I don't think that the concern is that any given item is too powerful, but rather that certain items will "combine" in a way that is overly beneficial to a particular class/build. When I say "overly beneficial" what I mean is that a build using items with the proper synergistic abilities will be notably more powerful than that same build without. As splat books hit the market, and the number and variety of "optional" magic items expands, this will almost certainly be the case. Consider an "archer" build with items of the following type/ability. (I assume that these are times per day or times per encounter effects)
Boots: allow spiderclimb or levitation
Bracers: allow a ranged weapon to "autocrit"

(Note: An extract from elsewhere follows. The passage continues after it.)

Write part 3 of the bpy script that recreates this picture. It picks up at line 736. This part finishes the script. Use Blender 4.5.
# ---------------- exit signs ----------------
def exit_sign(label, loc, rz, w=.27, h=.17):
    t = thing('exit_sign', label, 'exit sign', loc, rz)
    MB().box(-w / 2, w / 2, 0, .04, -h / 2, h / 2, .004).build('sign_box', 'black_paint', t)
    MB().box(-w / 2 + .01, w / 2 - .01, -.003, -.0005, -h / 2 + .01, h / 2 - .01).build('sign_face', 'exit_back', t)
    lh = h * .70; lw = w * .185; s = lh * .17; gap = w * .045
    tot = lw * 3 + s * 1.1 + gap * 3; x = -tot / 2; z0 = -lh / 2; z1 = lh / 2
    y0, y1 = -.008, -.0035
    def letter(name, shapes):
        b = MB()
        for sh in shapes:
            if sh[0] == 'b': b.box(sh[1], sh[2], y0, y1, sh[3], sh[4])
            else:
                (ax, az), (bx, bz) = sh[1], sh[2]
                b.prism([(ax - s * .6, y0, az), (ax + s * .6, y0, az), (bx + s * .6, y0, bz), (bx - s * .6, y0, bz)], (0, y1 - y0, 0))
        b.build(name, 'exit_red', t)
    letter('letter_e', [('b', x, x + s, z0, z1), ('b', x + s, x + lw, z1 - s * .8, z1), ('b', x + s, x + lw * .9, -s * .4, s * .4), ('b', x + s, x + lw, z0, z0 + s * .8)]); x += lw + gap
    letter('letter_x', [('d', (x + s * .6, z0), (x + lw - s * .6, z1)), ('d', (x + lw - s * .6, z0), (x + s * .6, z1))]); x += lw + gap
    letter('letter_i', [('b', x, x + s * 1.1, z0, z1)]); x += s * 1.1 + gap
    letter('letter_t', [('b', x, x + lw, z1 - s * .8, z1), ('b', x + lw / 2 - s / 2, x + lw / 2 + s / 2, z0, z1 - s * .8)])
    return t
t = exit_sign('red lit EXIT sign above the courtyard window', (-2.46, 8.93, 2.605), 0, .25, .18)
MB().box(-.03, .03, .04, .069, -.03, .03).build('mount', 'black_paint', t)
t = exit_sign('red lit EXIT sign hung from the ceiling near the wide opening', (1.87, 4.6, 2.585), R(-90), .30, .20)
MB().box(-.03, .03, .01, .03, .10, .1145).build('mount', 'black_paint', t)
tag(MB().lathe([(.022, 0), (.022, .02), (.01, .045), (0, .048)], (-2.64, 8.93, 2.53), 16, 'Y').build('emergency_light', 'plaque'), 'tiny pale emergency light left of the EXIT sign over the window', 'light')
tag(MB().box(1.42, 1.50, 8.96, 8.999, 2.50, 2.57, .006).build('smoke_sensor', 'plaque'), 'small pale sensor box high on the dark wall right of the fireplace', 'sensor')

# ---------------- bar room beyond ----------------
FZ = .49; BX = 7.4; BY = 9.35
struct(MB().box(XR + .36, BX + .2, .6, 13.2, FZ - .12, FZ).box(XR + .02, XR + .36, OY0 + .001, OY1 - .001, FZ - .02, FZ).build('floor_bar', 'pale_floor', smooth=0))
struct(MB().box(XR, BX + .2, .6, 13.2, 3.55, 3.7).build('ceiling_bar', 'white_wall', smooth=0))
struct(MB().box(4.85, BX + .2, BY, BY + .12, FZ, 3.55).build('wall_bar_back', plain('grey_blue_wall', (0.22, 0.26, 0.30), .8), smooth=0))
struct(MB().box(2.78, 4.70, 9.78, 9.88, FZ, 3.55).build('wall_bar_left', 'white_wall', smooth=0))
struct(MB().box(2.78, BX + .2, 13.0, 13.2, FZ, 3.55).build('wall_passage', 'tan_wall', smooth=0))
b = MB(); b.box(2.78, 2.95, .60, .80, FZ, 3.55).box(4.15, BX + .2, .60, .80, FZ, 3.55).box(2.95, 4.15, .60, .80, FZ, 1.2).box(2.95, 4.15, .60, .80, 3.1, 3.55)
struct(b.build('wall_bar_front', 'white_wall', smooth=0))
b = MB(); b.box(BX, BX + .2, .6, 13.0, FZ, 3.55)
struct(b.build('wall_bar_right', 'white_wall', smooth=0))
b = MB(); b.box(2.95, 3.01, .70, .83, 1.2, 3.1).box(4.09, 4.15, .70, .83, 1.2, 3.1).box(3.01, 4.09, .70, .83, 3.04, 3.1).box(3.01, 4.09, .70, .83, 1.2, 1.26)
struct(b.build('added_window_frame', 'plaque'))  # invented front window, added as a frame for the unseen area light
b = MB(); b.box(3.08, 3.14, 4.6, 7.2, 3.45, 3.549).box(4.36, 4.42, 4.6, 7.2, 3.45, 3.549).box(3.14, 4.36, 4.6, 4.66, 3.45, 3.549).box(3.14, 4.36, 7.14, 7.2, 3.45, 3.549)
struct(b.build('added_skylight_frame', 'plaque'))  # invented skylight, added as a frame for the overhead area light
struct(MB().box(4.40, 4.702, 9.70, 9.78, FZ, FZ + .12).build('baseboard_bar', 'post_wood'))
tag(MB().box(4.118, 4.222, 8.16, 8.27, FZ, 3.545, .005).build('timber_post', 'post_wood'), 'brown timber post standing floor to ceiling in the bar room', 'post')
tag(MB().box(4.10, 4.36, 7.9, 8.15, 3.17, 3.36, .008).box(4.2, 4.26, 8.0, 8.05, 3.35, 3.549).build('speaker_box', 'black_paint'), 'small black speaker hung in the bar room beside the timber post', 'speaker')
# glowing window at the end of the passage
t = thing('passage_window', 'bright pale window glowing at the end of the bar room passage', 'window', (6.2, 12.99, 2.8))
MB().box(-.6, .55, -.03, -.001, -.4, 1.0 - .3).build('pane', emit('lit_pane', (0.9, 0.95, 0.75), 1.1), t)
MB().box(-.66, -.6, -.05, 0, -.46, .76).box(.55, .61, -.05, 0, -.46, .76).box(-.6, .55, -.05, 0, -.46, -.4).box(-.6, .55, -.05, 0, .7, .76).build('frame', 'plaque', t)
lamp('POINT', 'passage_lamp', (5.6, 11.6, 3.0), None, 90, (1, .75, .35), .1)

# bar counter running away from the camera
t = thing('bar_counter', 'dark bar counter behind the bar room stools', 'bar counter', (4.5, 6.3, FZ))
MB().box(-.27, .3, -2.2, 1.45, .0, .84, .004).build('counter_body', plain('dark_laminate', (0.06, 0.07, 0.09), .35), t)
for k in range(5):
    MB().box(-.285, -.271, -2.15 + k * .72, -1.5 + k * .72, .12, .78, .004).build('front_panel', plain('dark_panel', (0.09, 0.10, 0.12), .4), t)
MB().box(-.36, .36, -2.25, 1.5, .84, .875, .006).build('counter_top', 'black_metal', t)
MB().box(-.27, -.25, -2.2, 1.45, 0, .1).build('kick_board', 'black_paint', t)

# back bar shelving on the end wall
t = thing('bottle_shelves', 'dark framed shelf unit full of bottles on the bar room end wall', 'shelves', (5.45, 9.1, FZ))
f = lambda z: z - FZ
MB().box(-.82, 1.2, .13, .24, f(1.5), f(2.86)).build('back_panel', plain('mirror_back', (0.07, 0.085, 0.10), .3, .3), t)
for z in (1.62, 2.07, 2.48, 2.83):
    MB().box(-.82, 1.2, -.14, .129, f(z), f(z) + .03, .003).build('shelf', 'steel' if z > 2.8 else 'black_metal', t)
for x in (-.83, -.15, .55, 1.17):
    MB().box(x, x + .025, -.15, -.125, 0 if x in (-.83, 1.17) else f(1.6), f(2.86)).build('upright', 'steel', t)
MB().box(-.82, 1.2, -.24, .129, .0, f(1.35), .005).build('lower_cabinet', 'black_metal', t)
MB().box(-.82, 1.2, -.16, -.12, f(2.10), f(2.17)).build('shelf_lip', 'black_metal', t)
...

Gloves: ignore some kind of miss chance
Belt: allow an extra move action
Headband: reduces range-to-hit penalties
Now some of that can be said to be situational, but there is no doubt that in a large number of common scenarios an archer with those items (in addition to the mathematically assumed weapon/armor/cloak) would perform much better than an archer without them. So while the assumptions may not be built into the math, there are (or rather, will be) combinations that are advantageous enough for given "builds" that PCs will feel the need to have them all, or a variation of them. We have heard from the developers that the "core" books assume the "big 3" magic items and nothing else. Now the question becomes that once "ideal" combinations of extra magic items come about, will supplements begin to assume that every archer has an uber boots-belt-glove combo, and design encounters with that as the new assumed standard?